January 28, 2016

FDN network counsel John Higgins, Esq., assisted by Jeff Barnes, Esq., have stopped post-foreclosure proceedings in Tennessee with the filing of a separate Federal action seeking rescission under the United States Supreme Court’s Jesinoski decision, which held that a rescission is effective upon mailing. The foreclosing party failed to undertake any action to seek to challenge the homeowners’ statutory right to elect rescission within the timeframe provided by the TILA statutory scheme (and in fact made no challenge at all).

The foreclosing party is Bank of NY as the claimed “trustee” of a Countrywide securitization. The home had been sold to third parties, who were named as co-Defendants in the homeowners’ rescission action which also seeks Declaratory Relief, as such an action requires joinder of any party who may have an interest in the outcome of the action or whose interests may be affected by any Final Judgment entered in the action.

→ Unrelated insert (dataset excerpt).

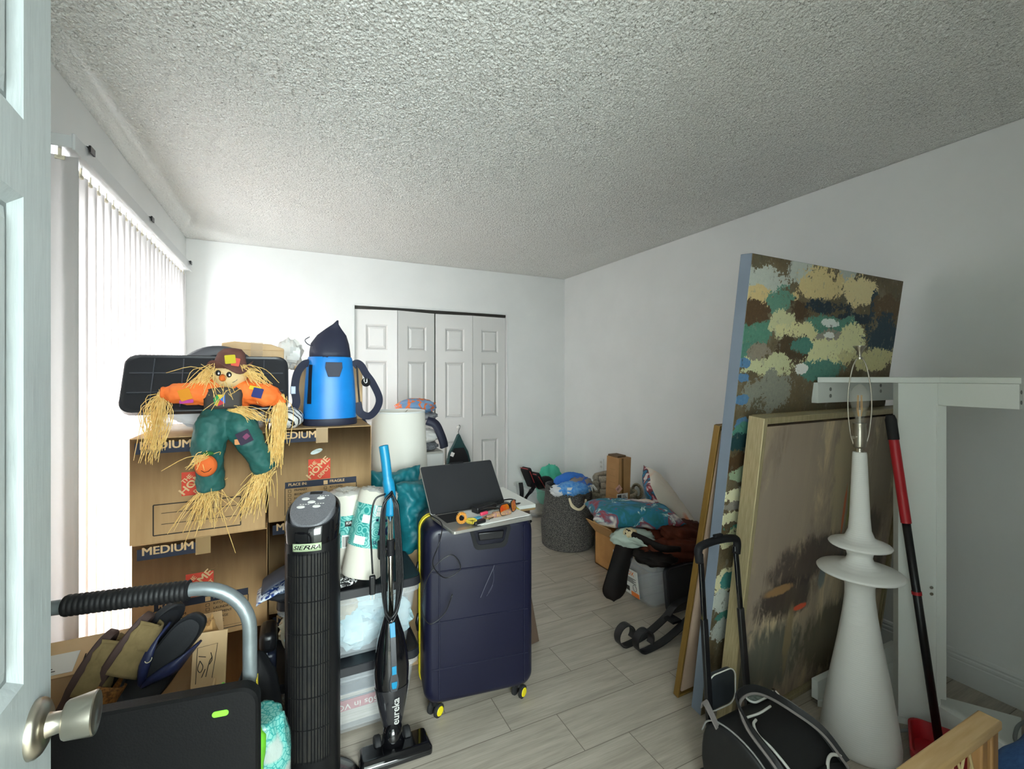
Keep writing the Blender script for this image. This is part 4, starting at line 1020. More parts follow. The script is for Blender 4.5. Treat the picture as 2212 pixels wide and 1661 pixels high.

Mr. Barnes prepared the rescission Complaint, which was filed by Mr. Higgins, who also sought a stay of the state court foreclosure proceedings. Despite vicious anger and screaming by counsel for BNY and the third parties and their insistence on an unreasonable bond, the Tennessee state court Judge found that a stay was appropriate without the imposition of a significant bond.

Mr. Barnes presently has several Jesinoski/rescission cases pending across the US, including cases filed in Colorado, Florida, Georgia, and now Tennessee (with Mr. Higgins). Additional actions are being prepared for filing in Wyoming and a second case in Colorado. As this website has published, Mr. Barnes was successful in staving off an eviction in Colorado as a result of the assertion of a rescission defense, which is now the subject of a pending Federal action in Colorado.

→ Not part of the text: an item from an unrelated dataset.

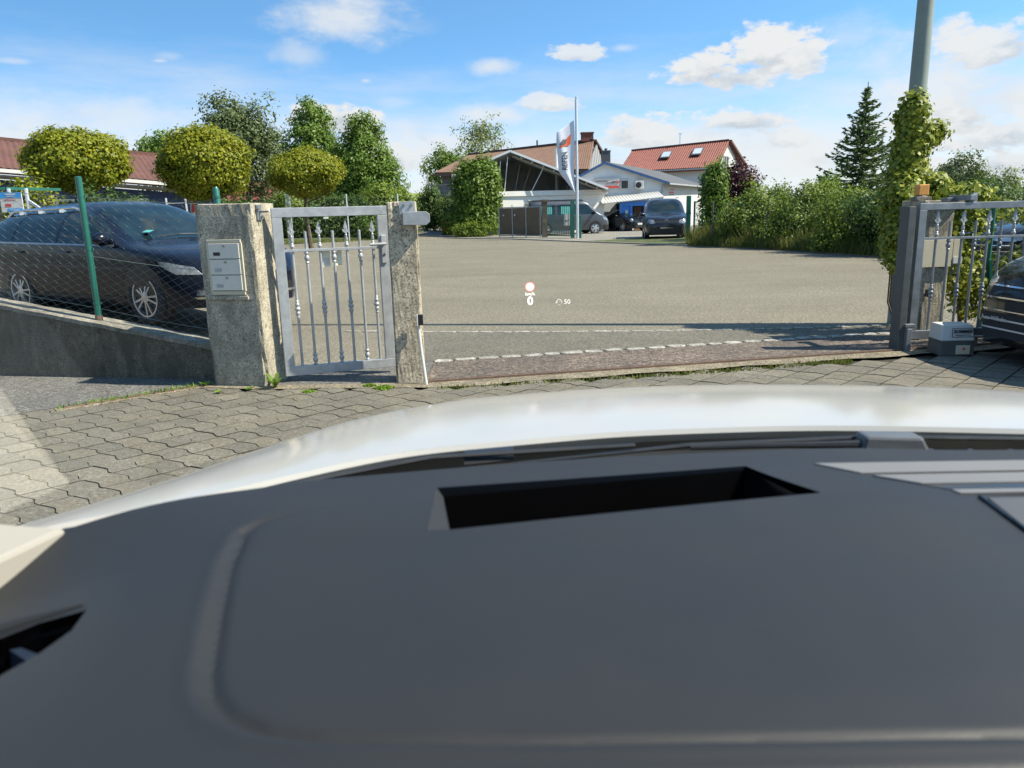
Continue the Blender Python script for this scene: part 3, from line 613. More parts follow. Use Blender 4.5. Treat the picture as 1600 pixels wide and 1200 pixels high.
t = thing('photocell', 'small black photocell box fixed to the slim gate post above a white conduit', 'sensor', (-.735, 6.06, 0), math.atan(.10))
m = MB(); m.box((.008, -.03, .525), (.042, .045, .085)); obj('housing', m, M_BLACK, t, bevel=.004)
m = MB(); m.box((-.017, -.045, .525), (.008, .06, .09)); obj('backplate', m, M_WHITE, t, bevel=.002)
m = MB(); m.tube([(-.012, -.022, .485), (.005, -.05, .25), (.03, -.085, 0)], .012, 10); obj('conduit', m, M_WHITE, t, smooth=True)

# --- wrought bars
def finial(m, x, y, z, s=1., n=12):
    """spear point on a turned baluster foot"""
    m.lathe([(.010*s, 0), (.016*s, .008), (.023*s, .02*s), (.024*s, .03*s), (.013*s, .048*s), (.017*s, .055*s), (.012*s, .062*s), (.015*s, .075*s), (.018*s, .085*s), (.011*s, .12*s), (.014*s, .128*s), (.009*s, .136*s), (.009*s, .15*s)], (x, y, z), 'Z', n)
    poly = [(-.008, .145), (-.03, .165), (-.036, .18), (-.026, .188), (-.014, .18), (-.018, .20), (-.02, .212), (-.012, .235), (0, .28), (.012, .235), (.02, .212), (.018, .20), (.014, .18), (.026, .188), (.036, .18), (.03, .165), (.008, .145)]
    m.prism([(x+a*s, y-.007, z+b*s) for a, b in poly], (0, .014, 0))
    m.lathe([(.004, .15*s), (.013*s, .178*s), (.012*s, .20*s), (.003, .275*s)], (x, y, z), 'Z', 8)
def knob3(m, x, y, z, n=12):
    m.lathe([(.011, -.075), (.016, -.066), (.012, -.058), (.019, -.042), (.021, -.032), (.014, -.018), (.024, -.004), (.024, .006), (.014, .020), (.021, .034), (.019, .044), (.012, .058), (.016, .066), (.011, .075)], (x, y, z), 'Z', n)
def knob1(m, x, y, z, n=12): m.lathe([(.011, -.05), (.018, -.04), (.012, -.03), (.021, -.012), (.022, 0), (.012, .02), (.02, .034), (.017, .045), (.010, .05)], (x, y, z), 'Z', n)
g = thing('pedestrian_gate', 'light grey galvanised garden gate standing slightly ajar beside the mailboxes', 'gate', (-1.90, 6.20, 0), math.atan2(.33, .90))
GW, Z0, Z1, ZR = .93, .055, 1.43, 1.09
m = MB()
m.box((GW/2, 0, Z1-.035), (GW, .05, .075)); m.box((.04, 0, (Z0+Z1-.0375)/2+.02), (.08, .047, Z1-Z0-.115)); m.box((GW-.04, 0, (Z0+Z1)/2), (.08, .047, Z1-Z0-.15)); m.box((GW/2, 0, Z0+.0375), (GW, .05, .075))
obj('gate_frame', m, M_GALV, g, bevel=.003)
m = MB(); m.box((GW/2, 0, ZR), (GW-.16, .036, .022)); obj('crossbar', m, M_GALV, g, bevel=.002)
for i in range(7):
    x = .08 + (GW-.16)*(i+.5+.0)/7 + .008; m = MB(); lng = i % 2 == 0
    m.tube([(x, 0, Z0+.07), (x, 0, ZR-.01 if lng else ZR+.145)], .0115, 12)
    if not lng: m.lathe([(.0125, 0), (.0125, .008), (.004, .012)], (x, 0, ZR+.14), 'Z', 12)
    b = obj('bar', m, M_GALV, g, smooth=True)
    m = MB()
    if lng: knob3(m, x, 0, .61)
    else: knob1(m, x, 0, ZR-.06); obj('knob', m, M_GALV, b, smooth=True, angle=50); m = MB(); knob1(m, x, 0, Z0+.125)
    obj('knob', m, M_GALV, b, smooth=True, angle=50)
    if lng: m = MB(); finial(m, x, 0, ZR+.011, .80); obj('spearhead', m, M_GALV, b, smooth=True, angle=40)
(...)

Courts in Hawaii and Oregon have recognized the principles of Jesinoski over objection of “bank” attorneys. “Bank” and servicer attorneys continue to refuse to acknowledge the mandatory effects of a statutorily-authorized right of rescission despite the Supreme Court’s Jesinoski decision. Further, the issue of what constitutes “consummation” of a loan remains unresolved, and is a question of state law and does not ipso facto mean the date the loan papers were signed especially where the loan was “table funded” and the true lender was not disclosed. It is only recently that homeowners are starting to discover that their alleged “lender” was not a lender at all, and was in fact borrowing off of commercial warehouse lines and converting the alleged “residential” mortgage loan into a commercial investment transaction without any disclosure to the borrower.

As one expert witness has termed it, the process was “cows in, hamburger out”, meaning that it is impossible to determine who the true “lender” was.

As those of you who follow news in the area of foreclosure law know, there was a recent jury verdict in Texas entered against Wells Fargo for $5.4 million in favor of the homeowners based on findings of fraud and misrepresentation by Wells Fargo and Carrington Mortgage Servicing. The Texas attorneys for the homeowners obtained this verdict through an expert witness who has over 25 years of experience in the mortgage industry and who serves as an expert witness across the United States.

Mr. Barnes’ Firm has teamed up with the homeowners’ expert witness in the Texas case, whose testimony was instrumental in the resulting multi-million dollar jury verdict. The fraud which was engaged in by the “banksters” and perpetrated upon tens of millions of homeowners that is now coming to light through the work of this expert and others is beyond comprehension, and will be exposed in lawsuits which have been filed and which will be filed.